All but one of the aquarium's eight dolphins, who range in age from 7 to 44, have lived their entire lives in tanks. And the more we learn about these amazing animals, the more the cruelty of forcing them to jump and toss balls for squealing crowds becomes clear. But it also exposes a generational, cultural and even political divide.
In an op-ed published in the Baltimore Sun, aquarium director John Racanelli wrote that although baby boomers grew up watching Flipper, millennials grew up watching Free Willy.
So this week, I took Flipper (grandpa) and Free Willy (my kids) to the aquarium.
Right away, as we asked about the times for the dolphin shows, we got a lecture.
That goofy show my kids adored when they were toddlers has been replaced with a series of dolphin-sensitive talks and exercises that show the animals' natural and adaptive behaviors, we were told.
Flipper rolled his eyes. "It's like propaganda written by PETA," he said, referring to the People for the Ethical Treatment of Animals advocacy group.
At the talk, the dolphins still did their jumps and their spins. And they still soaked folks in the splash zone.
But instead of performing to music and colorful commentary, the trainers explained, the dolphins were demonstrating natural behaviors that helped them navigate, hunt, groom and communicate.
"That is so cool. They are such cool animals. I like this so much more than the other one," the Free Willy delegation, ages 9 and 11, said.
"I learned how they hunt, how they live. It was amazing how many tricks they know," my 9-year-old marveled. "And they learned them! I think they're smarter than our dog."
The kids at the show debated whether the dolphins should be free. "I'd hate to be locked in my room my whole life," an 8-year-old said.
Lucas Laserna, 10, had a good idea. "What if they switch them out? Let some of them do the show for a while so they can teach us stuff, then they get to go to the sanctuary," Lucas said.
Nice compromise. Lucas for Congress?
Each of the conservation-minded presentations was punctuated with lectures about pollution and switching to reusable water bottles and avoiding disposable plastic bags.
"I learned more about recycling than about these intelligent animals," he groused. "This is a complete political-agenda takeover. They sound like wimps."

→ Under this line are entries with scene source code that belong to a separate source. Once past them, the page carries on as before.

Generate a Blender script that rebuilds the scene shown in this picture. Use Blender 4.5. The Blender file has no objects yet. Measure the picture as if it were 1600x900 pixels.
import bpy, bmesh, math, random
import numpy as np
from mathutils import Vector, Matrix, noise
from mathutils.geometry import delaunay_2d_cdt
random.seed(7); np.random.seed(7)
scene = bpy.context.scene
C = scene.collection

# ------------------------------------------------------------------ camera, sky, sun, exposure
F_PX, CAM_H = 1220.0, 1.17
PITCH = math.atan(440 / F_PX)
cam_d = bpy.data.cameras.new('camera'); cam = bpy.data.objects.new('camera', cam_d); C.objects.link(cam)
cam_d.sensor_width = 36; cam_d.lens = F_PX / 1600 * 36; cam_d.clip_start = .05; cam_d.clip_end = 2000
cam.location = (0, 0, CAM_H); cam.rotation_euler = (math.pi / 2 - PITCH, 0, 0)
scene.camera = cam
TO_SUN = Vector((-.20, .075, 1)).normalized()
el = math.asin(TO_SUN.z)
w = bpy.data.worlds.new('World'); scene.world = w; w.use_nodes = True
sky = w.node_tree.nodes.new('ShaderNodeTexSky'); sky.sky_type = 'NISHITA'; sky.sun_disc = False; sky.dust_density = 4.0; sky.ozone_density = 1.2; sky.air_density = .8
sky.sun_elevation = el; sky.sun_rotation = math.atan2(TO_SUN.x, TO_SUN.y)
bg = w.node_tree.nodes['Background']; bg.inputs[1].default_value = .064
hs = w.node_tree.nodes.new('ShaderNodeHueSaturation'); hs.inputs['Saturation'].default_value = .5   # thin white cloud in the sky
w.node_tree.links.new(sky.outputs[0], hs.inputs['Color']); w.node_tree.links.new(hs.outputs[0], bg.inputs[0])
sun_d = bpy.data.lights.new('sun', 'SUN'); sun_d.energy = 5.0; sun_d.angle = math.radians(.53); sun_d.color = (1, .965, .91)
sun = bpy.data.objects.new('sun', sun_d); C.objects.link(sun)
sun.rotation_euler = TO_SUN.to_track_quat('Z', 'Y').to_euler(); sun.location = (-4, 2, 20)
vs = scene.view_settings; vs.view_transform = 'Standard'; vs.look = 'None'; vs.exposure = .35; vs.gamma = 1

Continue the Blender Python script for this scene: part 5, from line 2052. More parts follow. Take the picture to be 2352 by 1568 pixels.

Well, we did learn that they are animals who swim about 80km a day in the wild, who have complex social structures, who teach their young to use tools to forage for food and who have developed sophisticated food-gathering techniques unique to their own regions and conditions.
And. yes, they totally look as if they're smiling. Basically, they are so much like us. And we know how we would react to spending our entire lives locked in a sterile environment that has little resemblance to the rest of the world.
The terrible toll of captivity was best documented in Blackfish, the 2013 documentary on SeaWorld orcas. That film sparked protests and boycotts that crippled SeaWorld, which recently announced that it would phase out its orca shows within two years.
That same pressure pushed Ringling Bros. to retire their elephants, too. Their final performance was last month.
The worry in eliminating dolphins from aquariums, orcas from SeaWorld and elephants from the circus is that we weaken the bonds we have with these animals, making fewer people care about their survival.
Lisa Beauvois, who was at the aquarium with her three kids this week, agreed that moving the dolphins to a sanctuary is a wonderful idea. And her family even has the means to maybe visit them someday if the sanctuary is in Florida.
"But I'm sure for lots of kids in Baltimore, this is the only way they would get to experience them," Beauvois said.
What is the cost of making elephants visible only to folks who can afford a photo safari in Kenya? Or dolphins accessible only in a sanctuary in blue-water vacation getaways?
The most important question of all: Will we look back 50 years from now at the way we've treated animals and realise that we were the real monsters all along?